An inspiring pilot project in Sint Eustatius

Earlier this year, NIMD facilitated pilot induction sessions for the Island Council of Sint Eustatius (also known as Statia) in the Dutch Caribbean. The pilot was attended by the current Island Council members and by the island’s new and upcoming young political leaders.

NIMD Supervisory Council member and former Dutch MP Kathleen Ferrier was part of the NIMD team. Here, she reflects on the pilot and seeing NIMD’s vision and approach in practice.

Kathleen Ferrier

I have been involved with the work of NIMD since my time as a member of Dutch Parliament for the Christian Democratic Party. I will never forget the interesting projects I was able to take part in, in countries like Ghana, Kenya, Guatemala, El Salvador and, more recently, Myanmar.

My most recent trip, however, and now as a member of the Board of NIMD, filled me with a very special feeling of pride in NIMD. I refer to a pilot project in Sint Eustatius, a Dutch municipality in the Caribbean.

A package for the Island Council

The Statia Island Council functions at the municipal level within the Kingdom of the Netherlands. The Council has been back in office since 2019, after the Dutch national government dissolved it in 2018. It currently operates with limited rights, but is in a process with the Dutch government of restoring all its rights and duties as Island Council, including budget rights.

To support the Council during this process, we worked with the Council Members to design a training package, which will be used for newly elected Members after every election cycle, ensuring a long-term impact.




I was part of the pilot training, together with Lies van Aelst, experienced Provincial Representative in the Dutch province of Zuid-Holland, Jeroen van Gool, Director of the Association of Aldermen and two NIMD staff members, Violet Benneker and Emiel Bijlmakers.
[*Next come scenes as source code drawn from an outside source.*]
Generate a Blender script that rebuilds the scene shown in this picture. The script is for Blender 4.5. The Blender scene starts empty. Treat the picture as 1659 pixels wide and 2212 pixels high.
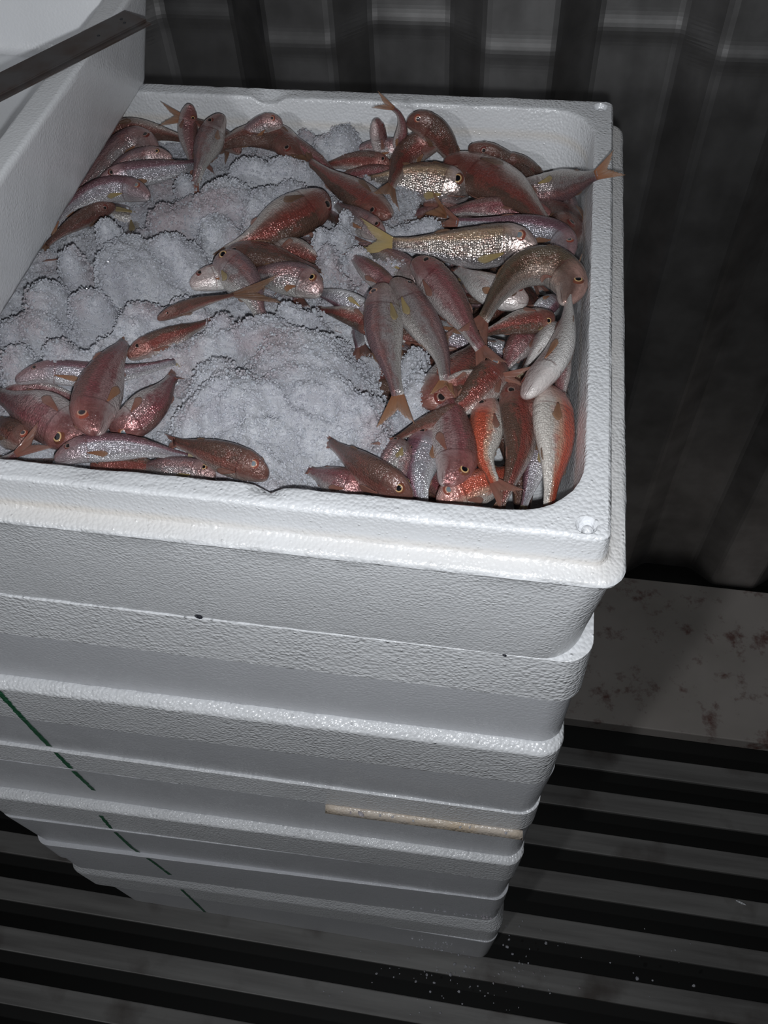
import bpy, bmesh, math, random
import numpy as np
from mathutils import Vector, Matrix, noise as mn

random.seed(7)
rng = np.random.default_rng(7)
SC = bpy.context.scene
COL = SC.collection
ZB = 1.115                       # height of the top box's rim above the floor

# ------------------------------------------------------------ camera, light
CAM_M = np.array([[0.9867707395, -0.1005319829, 0.1271881601],
                  [0.1561253950, 0.8006600233, -0.5784188691],
                  [-0.0436848794, 0.5906241169, 0.8057634788]])
CAM_C = np.array([-0.0570, -0.2428, 0.3438 + ZB])
FPX = 1864.6
cam = bpy.data.cameras.new('camera')
cam.sensor_fit = 'VERTICAL'; cam.sensor_height = 24.0
cam.lens = FPX / 2212 * 24.0
cam.clip_start = 0.01
camo = bpy.data.objects.new('camera', cam); COL.objects.link(camo)
m4 = Matrix([list(CAM_M[i]) + [CAM_C[i]] for i in range(3)] + [[0, 0, 0, 1]])
camo.matrix_world = m4
SC.camera = camo

w = bpy.data.worlds.new('night'); SC.world = w; w.use_nodes = True
w.node_tree.nodes['Background'].inputs[0].default_value = (0.75, 0.85, 1, 1)
w.node_tree.nodes['Background'].inputs[1].default_value = 0.006
def lamp(name, loc, watts, size, col):
    ld = bpy.data.lights.new(name, 'POINT'); ld.energy = watts; ld.shadow_soft_size = size; ld.color = col
    lo = bpy.data.objects.new(name, ld); COL.objects.link(lo); lo.location = loc
lamp('phone_flash', tuple(CAM_C + CAM_M @ np.array([0.006, -0.022, 0.0])), 7.6, 0.006, (0.935, 0.967, 1.0))
lamp('yard_lamp', (0.01 - 0.59 * 1.9, -0.01 - 1.9, ZB + 1.15), 34.0, 0.07, (0.95, 0.97, 1.0))
SC.view_settings.view_transform = 'Standard'
SC.view_settings.look = 'None'
SC.view_settings.exposure = 0.0
SC.view_settings.gamma = 1.0
SC.view_settings.use_curve_mapping = False

# ------------------------------------------------------------ small helpers
def ray(u, v):
    return CAM_M @ np.array([(u - 829.5) / FPX, -(v - 1106) / FPX, -1.0])
def atz(u, v, z):                 # the point of the place at height z (rim = 0) seen at u, v of the photo
    d = ray(u, v); return CAM_C + d * (z + ZB - CAM_C[2]) / d[2]
def aty(u, v, y):
    d = ray(u, v); return CAM_C + d * (y - CAM_C[1]) / d[1]
def atx(u, v, x):
    d = ray(u, v); return CAM_C + d * (x - CAM_C[0]) / d[0]
def lin(r, g, b):
    f = lambda c: (c / 255 / 12.92) if c <= 10 else ((c / 255 + 0.055) / 1.055) ** 2.4
    return (f(r), f(g), f(b), 1)
def link(name, me, mat=None, parent=None, loc=None):
    o = bpy.data.objects.new(name, me); COL.objects.link(o)
    if mat is not None and me is not None:
        for mm in (mat if isinstance(mat, (list, tuple)) else [mat]): me.materials.append(mm)
    if parent is not None: o.parent = parent
    if loc is not None: o.location = loc
    return o
def tag(o, label=None, cat=None, group=None, kind=None):
    if label: o['label'] = label
    if cat: o['category'] = cat
    if group: o['group'] = group
    if kind: o['kind'] = kind
    return o
def mesh_from(name, verts, faces, smooth=True, uvs=None):
    me = bpy.data.meshes.new(name)
    me.from_pydata([tuple(map(float, p)) for p in verts], [], faces)
    if uvs:
        vi = np.empty(len(me.loops), dtype=np.int32); me.loops.foreach_get('vertex_index', vi)
        for nm, arr in uvs.items():
            l = me.uv_layers.new(name=nm)
            l.data.foreach_set('uv', np.asarray(arr, dtype=np.float32)[vi].ravel())
    if smooth: me.polygons.foreach_set('use_smooth', [True] * len(me.polygons))
    me.update(); return me

class NT:
    def __init__(s, name):
        s.m = bpy.data.materials.new(name); s.m.use_nodes = True
        s.t = s.m.node_tree; s.p = s.t.nodes['Principled BSDF']; s.out = s.t.nodes['Material Output']
    def n(s, typ, **kw):
        nd = s.t.nodes.new(typ)
        for k, v in kw.items():
            if k.startswith('i_'):
                nd.inputs[k[2:].replace('_', ' ')].default_value = v
            else: setattr(nd, k, v)
        return nd
    def l(s, a, b): s.t.links.new(a, b)
    def math(s, op, a, b=0.5, c=None):
        nd = s.n('ShaderNodeMath', operation=op)
        for i, x in enumerate((a, b, c)):
            if x is None: continue
            if hasattr(x, 'links'): s.l(x, nd.inputs[i])
            else: nd.inputs[i].default_value = x
        return nd.outputs[0]
    def ramp(s, fac, stops, interp='LINEAR'):
        nd = s.n('ShaderNodeValToRGB'); cr = nd.color_ramp; cr.interpolation = interp
        while len(cr.elements) < len(stops): cr.elements.new(0.5)
        for e, (pos, c) in zip(cr.elements, stops):
            e.position = pos; e.color = c if isinstance(c, (tuple, list)) else (c, c, c, 1)
        s.l(fac, nd.inputs[0]); return nd.outputs[0]
    def mix(s, fac, a, b, mode='MIX'):
        nd = s.n('ShaderNodeMix', data_type='RGBA', blend_type=mode)
        for sock, x in ((nd.inputs[0], fac), (nd.inputs[6], a), (nd.inputs[7], b)):
            if hasattr(x, 'links'): s.l(x, sock)
            else: sock.default_value = x
        return nd.outputs[2]
    def set(s, **kw):
        for k, v in kw.items():
            i = s.p.inputs[k.replace('_', ' ')]
            if hasattr(v, 'links'): s.l(v, i)
            else: i.default_value = v
    def bump(s, h, strength=0.3, dist=0.001, normal=None):
        nd = s.n('ShaderNodeBump'); nd.inputs['Strength'].default_value = strength
        nd.inputs['Distance'].default_value = dist; s.l(h, nd.inputs['Height'])
        if normal is not None: s.l(normal, nd.inputs['Normal'])
        return nd.outputs[0]

# ------------------------------------------------------------ materials of the place
def eps_mat(name, col, bead=1.0, scale=360, stain=0.0, rough=0.34, grime=False):
    t = NT(name); tc = t.n('ShaderNodeTexCoord')
    v = t.n('ShaderNodeTexVoronoi', feature='SMOOTH_F1', i_Scale=scale * 1.2, i_Smoothness=0.12); t.l(tc.outputs['Object'], v.inputs['Vector'])
    n = t.n('ShaderNodeTexNoise', i_Scale=38.0, i_Detail=3.0); t.l(tc.outputs['Object'], n.inputs['Vector'])
    n2 = t.n('ShaderNodeTexNoise', i_Scale=9.0, i_Detail=4.0); t.l(tc.outputs['Object'], n2.inputs['Vector'])
    h = t.math('MULTIPLY', t.math('SUBTRACT', 1.0, v.outputs['Distance']), t.ramp(n.outputs['Fac'], [(0.35, 0.55), (0.65, 1.0)]))
    hc = t.n('ShaderNodeTexVoronoi', i_Scale=scale * 0.45); t.l(tc.outputs['Object'], hc.inputs['Vector'])
    pop = t.ramp(hc.outputs['Distance'], [(0.0, 1.0), (0.16, 0.0)])        # single beads that stand proud
    h = t.math('ADD', h, t.math('MULTIPLY', pop, 0.8))
    c = t.mix(t.ramp(n2.outputs['Fac'], [(0.35, 0.0), (0.7, 1.0)]), col, tuple(x * 0.93 for x in col[:3]) + (1,))
    if stain:
        n3 = t.n('ShaderNodeTexNoise', i_Scale=14.0, i_Detail=5.0); t.l(tc.outputs['Object'], n3.inputs['Vector'])
        c = t.mix(t.math('MULTIPLY', t.ramp(n3.outputs['Fac'], [(0.5, 0.0), (0.62, 1.0)]), stain), c, (0.72, 0.56, 0.38, 1))
    if grime:                                          # yellowish dirt settled in the groove at the foot of the rim
        sz = t.n('ShaderNodeSeparateXYZ'); t.l(tc.outputs['Object'], sz.inputs[0])
        zm = t.ramp(t.math('MULTIPLY_ADD', sz.outputs[2], 20.0, -20.0 * (ZB - 0.03)), [(0.10, 0.0), (0.155, 0.22), (0.21, 0.42), (0.30, 0.0)])
        c = t.mix(t.math('MULTIPLY', zm, t.ramp(n2.outputs['Fac'], [(0.3, 0.35), (0.65, 1.0)])), c, (0.74, 0.62, 0.47, 1))
        nd = t.n('ShaderNodeTexNoise', i_Scale=260.0, i_Detail=2.0); t.l(tc.outputs['Object'], nd.inputs['Vector'])
        c = t.mix(t.math('MULTIPLY', zm, t.ramp(nd.outputs['Fac'], [(0.70, 0.0), (0.76, 0.6)])), c, (0.2, 0.15, 0.1, 1))
    t.set(Base_Color=c, Roughness=rough, Normal=t.bump(h, min(1.0, 0.95 * bead), 0.0011))
    t.p.inputs['Specular IOR Level'].default_value = 0.6; t.p.inputs['Coat Weight'].default_value = 0.35; t.p.inputs['Coat Roughness'].default_value = 0.14
    t.l(t.p.inputs['Normal'].links[0].from_socket, t.p.inputs['Coat Normal'])
    return t.m
EPS = eps_mat('white_polystyrene', (0.80, 0.81, 0.83, 1), 0.75)
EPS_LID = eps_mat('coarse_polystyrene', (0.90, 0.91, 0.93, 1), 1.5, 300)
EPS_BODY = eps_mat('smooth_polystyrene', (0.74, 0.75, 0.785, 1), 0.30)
EPS_TOP = eps_mat('top_box_polystyrene', (0.80, 0.81, 0.83, 1), 0.6, 400, grime=True)
EPS_TRAY = eps_mat('tray_polystyrene', (0.92, 0.93, 0.95, 1), 0.20, 420)
EPS_STAIN = eps_mat('stained_polystyrene', (0.80, 0.70, 0.60, 1), 0.5, 320, 0.7)

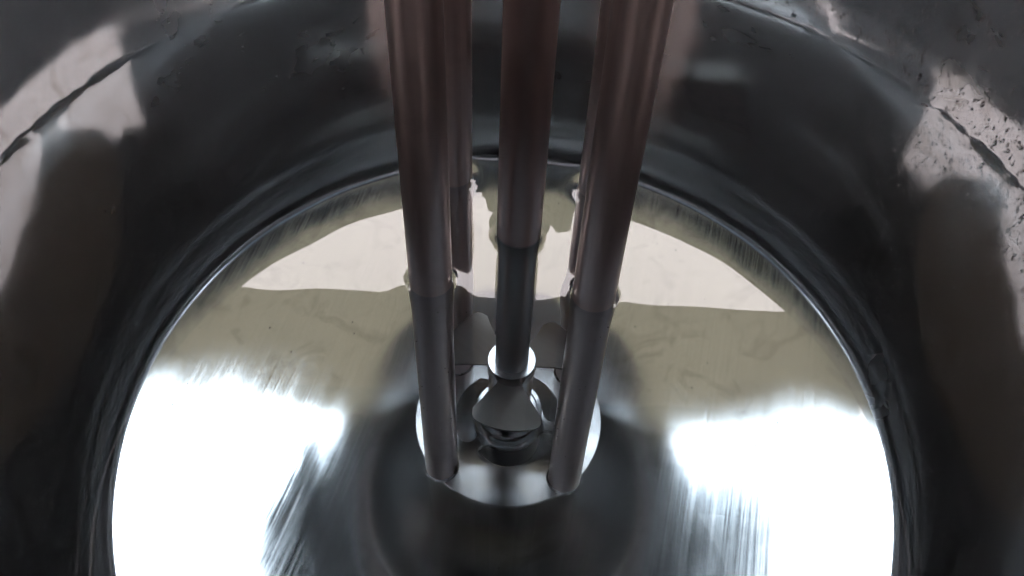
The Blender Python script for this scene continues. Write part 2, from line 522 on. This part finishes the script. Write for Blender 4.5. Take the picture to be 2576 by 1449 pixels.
# ------------------------------------------------------------------ water drops clinging to the steel
rnd = random.Random(11)
DV, DF = [], []
def drop(base, nrm_, up_, r, stretch, hgt, seg=12):
    """an irregular flattened dome of water on a surface; base point, surface normal, up along the surface"""
    side = up_.cross(nrm_)
    amps = [(k_, rnd.uniform(-1, 1) * 0.20 / k_, rnd.uniform(0, 6.28)) for k_ in (1, 2, 3)]
    i0_ = len(DV)
    lev = [(1.0, -0.25), (1.0, 0.12), (0.86, 0.62), (0.52, 0.92)]
    for f_, h_ in lev:
        for q in range(seg):
            a_ = 2 * math.pi * q / seg
            rr_ = r * f_ * (1 + sum(A * math.cos(k_ * a_ + ph) for k_, A, ph in amps))
            sag = -0.25 * r * stretch * h_
            DV.append(base + side * (rr_ * math.cos(a_)) + up_ * (rr_ * stretch * math.sin(a_) + sag) + nrm_ * (hgt * r * h_))
    DV.append(base + up_ * (-0.25 * r * stretch) + nrm_ * (hgt * r))
    top_ = len(DV) - 1
    for l_ in range(3):
        for q in range(seg):
            q2 = (q + 1) % seg
            DF.append((i0_ + l_ * seg + q, i0_ + l_ * seg + q2, i0_ + (l_ + 1) * seg + q2, i0_ + (l_ + 1) * seg + q))
    for q in range(seg):
        DF.append((i0_ + 3 * seg + q, i0_ + 3 * seg + (q + 1) % seg, top_))
    DF.append(tuple(i0_ + q for q in reversed(range(seg))))

def wall_drop(phi, z, r, stretch, hgt):
    nv = Vector((-math.cos(phi), -math.sin(phi), 0))
    drop(Vector((R * math.cos(phi), R * math.sin(phi), z)), nv, Vector((0, 0, 1)), r, stretch, hgt)

for _ in range(4600):         # splashed side, to the right
    phi = math.radians(rnd.triangular(-8, 76, 22))
    z = 0.004 + rnd.random() ** 1.15 * 0.52 * U
    r = 0.0002 + 0.0008 * rnd.random() ** 4
    wall_drop(phi, z, r, rnd.choice((1, 1, 1.2, 1.6, 2.2)), rnd.uniform(0.3, 0.6))
for _ in range(70):           # fat drops and runs there
    phi = math.radians(rnd.uniform(-5, 45)); z = rnd.uniform(0.006, 0.4 * U)
    wall_drop(phi, z, rnd.uniform(0.0008, 0.0015), rnd.uniform(0.9, 2.2), rnd.uniform(0.3, 0.55))
for _ in range(150):          # the left side is nearly dry
    phi = math.radians(rnd.uniform(120, 190)); z = 0.004 + rnd.random() * 0.5 * U
    wall_drop(phi, z, 0.0003 + 0.0007 * rnd.random() ** 3, rnd.choice((1, 1.2, 1.6)), rnd.uniform(0.3, 0.6))
for _ in range(90):           # the far side
    phi = math.radians(rnd.uniform(60, 125)); z = 0.004 + rnd.random() * 0.3 * U
    wall_drop(phi, z, 0.0003 + 0.0006 * rnd.random() ** 3, rnd.choice((1, 1.3)), rnd.uniform(0.3, 0.6))
for i_, (cx_, cy_) in enumerate(rods):             # along the right edges of the rods
    for _ in range((16, 5, 40, 4)[i_]):
        a_ = math.radians(rnd.uniform(-25, 12))
        nv = Vector((math.cos(a_), math.sin(a_), 0))
        drop(Vector((cx_, cy_, 0.003 + rnd.random() * 0.42 * U)) + nv * rod_r, nv, Vector((0, 0, 1)), 0.0002 + 0.0005 * rnd.random() ** 3, rnd.choice((1, 1.3, 1.7)), rnd.uniform(0.3, 0.55), 10)
dm = mesh_obj("water_droplets", DV, DF, M['drop'])
dm["kind"] = "stuff"
dm["label"] = "small clear water drops clinging to the tank wall and rods"

# tiny air bubbles on the steel under water
BV, BF = [], []
def ball(c, r, seg=8, lat=5):
    i0_ = len(BV)
    BV.append(c + Vector((0, 0, r)))
    for a in range(1, lat):
        for q in range(seg):
            t_, p_ = math.pi * a / lat, 2 * math.pi * q / seg
            BV.append(c + Vector((r * math.sin(t_) * math.cos(p_), r * math.sin(t_) * math.sin(p_), r * math.cos(t_))))
    BV.append(c - Vector((0, 0, r)))
    for q in range(seg):
        q2 = (q + 1) % seg
        BF.append((i0_, i0_ + 1 + q, i0_ + 1 + q2))
        for a in range(lat - 2):
            b_ = i0_ + 1 + a * seg
            BF.append((b_ + q, b_ + seg + q, b_ + seg + q2, b_ + q2))
        b_ = i0_ + 1 + (lat - 2) * seg
        BF.append((b_ + q, i0_ + 1 + (lat - 1) * seg, b_ + q2))
for _ in range(420):
    r = 0.00022 + 0.0004 * rnd.random() ** 4
    if rnd.random() < 0.45:
        phi = rnd.uniform(0, 2 * math.pi); z = rnd.uniform(-0.6 * U, -0.01)
        ball(Vector(((R - r) * math.cos(phi), (R - r) * math.sin(phi), z)), r)
    else:
        q_ = RB * math.sqrt(rnd.uniform(0.03, 0.98)); phi = rnd.uniform(0, 2 * math.pi)
        ball(Vector((q_ * math.cos(phi), q_ * math.sin(phi), floor_z(q_) + r * 1.02)), r)
for (cx_, cy_) in rods:
    for _ in range(14):
        a_ = math.radians(rnd.uniform(-180, 0)); r = rnd.uniform(0.0002, 0.0005)
        ball(Vector((cx_ + (rod_r + r) * math.cos(a_), cy_ + (rod_r + r) * math.sin(a_), rnd.uniform(-0.7 * U, -0.01))), r)
bb = mesh_obj("air_bubbles", BV, BF, M['bubble'])
bb["kind"] = "stuff"
bb["label"] = "tiny air bubbles clinging to the steel under the water"

# a little grit lying on the tank floor
GV, GF = [], []
for _ in range(46):
    q_ = RB * math.sqrt(rnd.uniform(0.2, 0.95)); phi = rnd.uniform(0, 2 * math.pi)
    c_ = Vector((q_ * math.cos(phi), q_ * math.sin(phi), floor_z(q_)))
    r = 0.0003 + 0.0007 * rnd.random() ** 3; l_ = rnd.uniform(1, 2.4); a_ = rnd.uniform(0, 6.28)
    i0_ = len(GV)
    for dx, dy, dz in ((1, 0, 0.2), (0.2, 0.6, 0.3), (-0.9, 0.3, 0.2), (-0.3, -0.6, 0.2), (0, 0, 0.9), (0, 0, -0.1)):
        x_, y_ = dx * r * l_, dy * r
        GV.append(c_ + Vector((x_ * math.cos(a_) - y_ * math.sin(a_), x_ * math.sin(a_) + y_ * math.cos(a_), dz * r)))
    for k_ in range(4):
        GF.append((i0_ + k_, i0_ + (k_ + 1) % 4, i0_ + 4)); GF.append((i0_ + (k_ + 1) % 4, i0_ + k_, i0_ + 5))
gr = mesh_obj("grit", GV, GF, M['dark'], smooth=False)
gr["kind"] = "stuff"
gr["label"] = "dark specks of grit lying on the tank floor"

# ------------------------------------------------------------------ ground and canopy
GZ = FZ - 0.20
bm = bmesh.new()
bmesh.ops.create_grid(bm, x_segments=1, y_segments=1, size=60)
g = bm_obj("ground", bm, M['concrete']); g.location.z = GZ; g["kind"] = "structure"

# roofed yard with walls: roof overhead with a straight front edge, sky beyond it, dark all round
shed = empty("walled_shed", (0, -3, GZ), "dark roof and walls round the tank, seen only as its reflections", "shed")
def slab(name, lo, hi, mat):
    bm = bmesh.new()
    bmesh.ops.create_cube(bm, size=1)
    for v in bm.verts:
        v.co = Vector([(a + b) / 2 + c * (b - a) for a, b, c in zip(lo, hi, v.co)]) - shed.location
    return bm_obj(name, bm, mat, shed)
RZ = 3.0
slab("roof", (-5.17, -5.1, RZ), (5.17, 0.45, RZ + 0.12), M['shed'])
WX, WB, WF = 5.17, -5.1, 7.0
slab("back_wall", (-WX, WB - 0.1, GZ), (WX, WB, RZ), M['shed'])
slab("front_wall", (-WX, WF, GZ), (WX, WF + 0.1, 4.1), M['shed'])
for sx in (-1, 1):
    xs = sorted((sx * WX, sx * (WX + 0.1)))
    slab("side_wall", (xs[0], WB, GZ), (xs[1], WF, 2.95), M['shed'])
Working with inclusiveness, trust and flexibility

The result of our work with the Council is a package of tools for the Council members to structure equal relations between local and national government; and promote a culture of dualism based on a code of conduct and rules of procedure, amongst others.

The participants of the pilot.

The topics were chosen in extensive conversations with the current experienced Council members of Statia.

And that is exactly one of the reasons for my pride in NIMD.

During the whole week we were on the island, it became obvious that the way NIMD works is thoroughly inclusive and service oriented. All participating (future) Council members could see that their wishes and their needs were central and leading in the work of NIMD.



Not only were the topics for this pilot training determined in close conversation with the participants, it was also decided that Lies, Jeroen and I myself would be available every afternoon for the participants to have (bi-lateral) face-to-face meetings in which all questions and uncertainties could be tabled.

Kathleen in conversation with the participants.

This created a sense of trust between NIMD and the participants and it became clear how important that mutual trust is, when it comes to achieving goals. Trust is at the heart of the kind of open conversations that achieve results, where all ideas are voiced and participants feel included. During our time in Statia, we saw trust growing, and the training culminated in a very inspiring and funny role play that we all enjoyed very much.

Another reason for my pride in NIMD is the flexibility and political sensitivity the organization proved to have. As you will all understand, conducting training in a part of the Kingdom of the Netherlands comes with significant sensitivities. But NIMD’s transparent and respectful approach, and openness to discussing all the sensitivities was beneficial for the project. Thanks to this pilot, we were able to exchange experiences not only with a group of experienced and agile Council members in Statia, but also with a new and very promising generation of future Council members.

The third reason for my pride in NIMD is the vision the organization has. Many would say: why all this energy for an island with only 3000 inhabitants?

NIMD knows and proves that it is not quantity but quality that makes the difference.

Looking to the future

I am sure that this successful pilot, in itself, will have a positive and lasting result for Statia. And NIMD is now in conversation with the St. Eustatius Island Council, the island’s Government Commissioners and the Dutch Ministry of the Interior to identify opportunities for a longer-term project on the island. So I hope that the experience and insights NIMD has already been able to obtain will continue to benefit the island.

To me, the experience serves to highlight the effectiveness of NIMD’s vision on the importance of inclusiveness, trust and flexibility. It’s something which NIMD must hold onto, and continue to place at the heart of its work across all its programme countries.